Work in Progress (WIP) meetings are—problematic. Being either a vital tool in the management and development of an organisation or a complete waste of time. The former, a vital tool, sees effective management of the WIP process driving value for the organisation, improving team cohesion, and enhancing levels of employee trust. The latter, a waste of time, bears witness to managers and teams playing another round of capture the flag, in the game of being busy but not productive.
WIPs can create resentment in teams—an inevitable result of organisations loading employees with ever more work and then blocking them from doing said work by ensuring days are meeting heavy. WIPs can be seen as selfish—a manager asking, ‘what have you done for me?’, seldom querying ‘what can I do for you?’ WIPs can even be outright awkward—as social conventions clash and two or more people stumble around and pray for the meeting to end soon. A situation that is unlikely to improve the relationship between manager and employee.

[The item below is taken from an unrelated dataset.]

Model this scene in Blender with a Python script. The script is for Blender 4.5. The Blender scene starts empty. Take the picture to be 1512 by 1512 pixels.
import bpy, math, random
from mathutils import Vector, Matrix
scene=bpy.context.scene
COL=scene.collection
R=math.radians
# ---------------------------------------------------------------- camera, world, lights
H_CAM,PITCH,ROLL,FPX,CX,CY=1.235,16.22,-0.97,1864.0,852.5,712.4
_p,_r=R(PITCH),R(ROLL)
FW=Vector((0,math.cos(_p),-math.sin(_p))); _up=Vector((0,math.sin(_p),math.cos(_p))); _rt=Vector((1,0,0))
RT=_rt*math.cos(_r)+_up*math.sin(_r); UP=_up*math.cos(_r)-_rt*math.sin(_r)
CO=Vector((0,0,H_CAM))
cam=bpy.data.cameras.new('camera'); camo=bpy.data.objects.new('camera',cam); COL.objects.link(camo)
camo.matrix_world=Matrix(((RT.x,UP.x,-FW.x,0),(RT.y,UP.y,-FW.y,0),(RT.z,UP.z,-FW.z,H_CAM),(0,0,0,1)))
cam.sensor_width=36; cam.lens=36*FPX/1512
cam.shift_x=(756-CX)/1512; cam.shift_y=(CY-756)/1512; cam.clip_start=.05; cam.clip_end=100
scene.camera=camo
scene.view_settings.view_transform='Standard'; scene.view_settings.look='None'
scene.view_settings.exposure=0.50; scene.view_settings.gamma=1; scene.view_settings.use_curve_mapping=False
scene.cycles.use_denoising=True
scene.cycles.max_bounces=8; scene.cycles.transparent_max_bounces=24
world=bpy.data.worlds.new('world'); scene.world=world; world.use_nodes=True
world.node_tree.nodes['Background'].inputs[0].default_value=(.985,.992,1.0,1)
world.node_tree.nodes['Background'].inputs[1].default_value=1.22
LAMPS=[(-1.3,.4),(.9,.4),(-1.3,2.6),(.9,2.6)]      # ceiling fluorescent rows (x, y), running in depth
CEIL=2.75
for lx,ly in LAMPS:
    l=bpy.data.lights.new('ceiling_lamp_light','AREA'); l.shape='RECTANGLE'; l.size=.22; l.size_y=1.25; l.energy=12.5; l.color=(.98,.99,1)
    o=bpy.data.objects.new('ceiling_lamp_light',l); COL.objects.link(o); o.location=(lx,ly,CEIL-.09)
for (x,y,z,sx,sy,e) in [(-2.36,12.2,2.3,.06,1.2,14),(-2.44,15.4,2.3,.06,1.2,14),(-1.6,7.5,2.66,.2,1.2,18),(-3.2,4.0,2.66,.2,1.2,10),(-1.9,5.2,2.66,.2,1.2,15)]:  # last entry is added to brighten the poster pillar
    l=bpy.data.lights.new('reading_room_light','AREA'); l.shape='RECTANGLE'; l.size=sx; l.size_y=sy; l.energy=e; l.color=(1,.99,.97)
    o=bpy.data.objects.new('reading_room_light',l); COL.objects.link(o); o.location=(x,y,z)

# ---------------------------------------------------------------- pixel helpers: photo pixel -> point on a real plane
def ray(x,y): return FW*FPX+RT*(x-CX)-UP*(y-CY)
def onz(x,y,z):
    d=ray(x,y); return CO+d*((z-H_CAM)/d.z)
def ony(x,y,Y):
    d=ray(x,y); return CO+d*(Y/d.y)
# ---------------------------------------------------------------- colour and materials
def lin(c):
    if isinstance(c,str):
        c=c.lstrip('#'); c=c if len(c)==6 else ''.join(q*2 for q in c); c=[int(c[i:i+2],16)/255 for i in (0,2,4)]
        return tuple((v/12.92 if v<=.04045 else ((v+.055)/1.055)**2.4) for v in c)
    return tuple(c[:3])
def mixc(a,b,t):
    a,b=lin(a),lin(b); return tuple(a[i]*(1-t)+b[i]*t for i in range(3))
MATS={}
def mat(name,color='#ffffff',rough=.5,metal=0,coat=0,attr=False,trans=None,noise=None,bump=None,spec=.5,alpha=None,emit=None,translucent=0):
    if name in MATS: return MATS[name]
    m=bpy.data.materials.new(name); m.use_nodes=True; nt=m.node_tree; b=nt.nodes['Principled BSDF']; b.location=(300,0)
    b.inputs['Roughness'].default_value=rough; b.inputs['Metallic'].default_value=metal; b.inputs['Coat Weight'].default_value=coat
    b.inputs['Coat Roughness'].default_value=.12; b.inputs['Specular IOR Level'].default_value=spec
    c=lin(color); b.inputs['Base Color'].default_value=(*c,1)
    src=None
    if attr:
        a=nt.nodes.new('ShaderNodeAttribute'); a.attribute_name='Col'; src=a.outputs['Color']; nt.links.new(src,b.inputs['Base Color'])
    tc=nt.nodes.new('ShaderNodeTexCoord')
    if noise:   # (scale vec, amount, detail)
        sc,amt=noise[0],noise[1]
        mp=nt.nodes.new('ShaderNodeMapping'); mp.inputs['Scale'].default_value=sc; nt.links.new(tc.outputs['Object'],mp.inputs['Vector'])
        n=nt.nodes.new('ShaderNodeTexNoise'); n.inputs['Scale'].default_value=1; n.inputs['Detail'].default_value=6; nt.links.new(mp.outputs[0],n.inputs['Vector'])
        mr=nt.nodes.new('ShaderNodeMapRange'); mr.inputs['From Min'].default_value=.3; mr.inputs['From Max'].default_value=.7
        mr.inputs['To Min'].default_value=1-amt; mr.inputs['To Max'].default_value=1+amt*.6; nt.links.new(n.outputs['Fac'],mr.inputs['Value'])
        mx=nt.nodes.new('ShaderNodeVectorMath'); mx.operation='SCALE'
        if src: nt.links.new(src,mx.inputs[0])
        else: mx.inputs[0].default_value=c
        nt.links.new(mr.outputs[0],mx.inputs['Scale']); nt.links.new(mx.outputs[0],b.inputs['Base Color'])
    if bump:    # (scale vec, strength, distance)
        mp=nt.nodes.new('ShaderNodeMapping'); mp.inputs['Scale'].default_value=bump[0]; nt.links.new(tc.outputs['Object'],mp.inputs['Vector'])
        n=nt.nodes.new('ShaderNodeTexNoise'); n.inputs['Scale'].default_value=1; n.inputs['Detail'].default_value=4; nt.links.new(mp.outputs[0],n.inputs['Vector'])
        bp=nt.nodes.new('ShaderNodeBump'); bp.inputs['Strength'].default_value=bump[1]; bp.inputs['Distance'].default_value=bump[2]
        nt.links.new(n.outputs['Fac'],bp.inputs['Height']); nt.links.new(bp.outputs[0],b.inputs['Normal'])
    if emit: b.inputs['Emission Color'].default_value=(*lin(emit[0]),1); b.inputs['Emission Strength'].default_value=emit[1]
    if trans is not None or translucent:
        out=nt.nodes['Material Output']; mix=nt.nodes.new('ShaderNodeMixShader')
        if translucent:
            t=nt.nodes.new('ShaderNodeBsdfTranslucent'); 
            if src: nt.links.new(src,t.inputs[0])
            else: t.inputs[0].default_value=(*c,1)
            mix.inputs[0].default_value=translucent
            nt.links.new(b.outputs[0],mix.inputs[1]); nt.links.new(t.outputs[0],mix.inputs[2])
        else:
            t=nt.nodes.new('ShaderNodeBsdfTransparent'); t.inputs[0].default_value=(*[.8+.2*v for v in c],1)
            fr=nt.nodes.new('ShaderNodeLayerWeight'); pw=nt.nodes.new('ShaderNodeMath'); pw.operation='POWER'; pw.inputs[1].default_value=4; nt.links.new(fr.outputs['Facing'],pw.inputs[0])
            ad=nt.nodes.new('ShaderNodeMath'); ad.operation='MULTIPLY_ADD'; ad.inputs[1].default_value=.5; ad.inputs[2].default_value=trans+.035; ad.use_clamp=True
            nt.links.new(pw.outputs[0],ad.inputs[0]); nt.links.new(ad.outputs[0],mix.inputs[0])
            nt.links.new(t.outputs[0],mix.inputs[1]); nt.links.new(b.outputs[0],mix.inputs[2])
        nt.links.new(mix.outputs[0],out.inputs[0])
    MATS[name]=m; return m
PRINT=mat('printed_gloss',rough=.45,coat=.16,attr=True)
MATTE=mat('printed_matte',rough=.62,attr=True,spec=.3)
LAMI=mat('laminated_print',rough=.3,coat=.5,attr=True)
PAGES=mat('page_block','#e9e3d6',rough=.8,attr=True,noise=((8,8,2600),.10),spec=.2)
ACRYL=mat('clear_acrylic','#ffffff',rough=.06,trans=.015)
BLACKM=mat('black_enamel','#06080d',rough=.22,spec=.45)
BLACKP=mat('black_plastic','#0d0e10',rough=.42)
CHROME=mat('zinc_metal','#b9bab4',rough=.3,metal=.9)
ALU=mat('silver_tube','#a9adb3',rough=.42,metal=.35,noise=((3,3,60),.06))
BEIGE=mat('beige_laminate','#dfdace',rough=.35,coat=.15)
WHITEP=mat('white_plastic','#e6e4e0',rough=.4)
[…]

The good news is we can successfully navigate this minefield by following a few simple practices.
Establishment of Trust
The first step, and this cuts both ways for manager and employee, is to create an environment of trust. For the manager, this involves ensuring the WIP does not seem like a process for checking up or micro-managing. For an employee, it is an opportunity to show your boss you are a ‘safe pair of hands’ and that they can leave objectives with you—confident the desired results will be achieved.
It is usually most efficacious when the trust relationship is initiated by the manager. This is done via the approach to process, layout of the WIP template, and the guidance on what the WIP is trying to achieve.
As an employee, if your manager has not seized the initiative, you can always use that time honoured tradition of managing up. There is, I should hasten to add, a line between successful managing up and trying to tell your boss how to do their job and run the team yourself. The former, will generally result in a benign smile, as you are taking on responsibility and making their day easier. The latter, ‘telling your boss’, is pretty much guaranteed to get your name on a watch list. Marked as someone who is not a ‘team player’. Lack of promotion and a PIP (Personal Improvement Plan) often follows closely.
If you have avoided being ‘that guy’, who seems to be telling everyone what to do despite not being CEO, then you have the chance to shape not only your own WIP, but the experience of your colleagues. Because with any luck—read competence—your boss will roll out your initiative across the team. Something which will mark you as someone with leadership potential and generally improve your standing in the organisation. It also, on a purely selfish front, means you spend less time dealing with ‘bullshit managers’ and more time getting on with delivering value to the business. Enabling you to get out of the team, or perhaps take over the team, and let your abilities echo benefit around the organisation.